PENDIDIKAN DIKEBIRI: ORANG TUA ADIDAYA, GURU DAN SEKOLAH APA DAYA?

 


Jika boleh saya menyebut bahwa pendidikan adalah proses memperkaya pengetahuan dan pengalaman, mengasah keterampilan dan menanamkan sikap/karakter kepada seseorang. Secara sederhana kita artikan bahwa pendidikan merupakan proses transformasi dari satu generasi kepada generasi lain, Minhaji (2018).
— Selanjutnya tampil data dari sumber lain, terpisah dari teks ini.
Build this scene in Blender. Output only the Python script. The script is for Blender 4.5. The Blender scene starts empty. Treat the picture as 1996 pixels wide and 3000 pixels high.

Kita semua tentu tahu, bahwa pendidikan merupakan fondasi utama dalam membangun peradaban. Namun, dalam praktiknya sistem pendidikan kita sering kali menghadapi masalah dan tantangan yang cukup kompleks. Ada begitu banyak isu yang tidak sederhana sering terjadi dan memicu adanya konflik antar berbagai pihak, salah satunya pergeseran peran antar orang tua, guru dan sekolah. Dimana peran guru dan sekolah tidak lagi memiliki marwah sebagai ekosistem utuh yang seharusnya dapat memfasilitasi semua kebutuhan dalam pendidikan. Sedangkan orang tua, secara langsung sering kali mendominasi peran dan tanggungjawab yang seharusnya dikerjakan oleh guru dan sekolah. Hal ini justru menyebabkan terjadinya ketimpangan dalam pelaksanaan pendidikan itu sendiri. Dengan berat hati saya harus mengatakan bahwa pendidikan kita telah dikebiri oleh orang tua yang adidaya, sementara guru dan sekolah apa daya?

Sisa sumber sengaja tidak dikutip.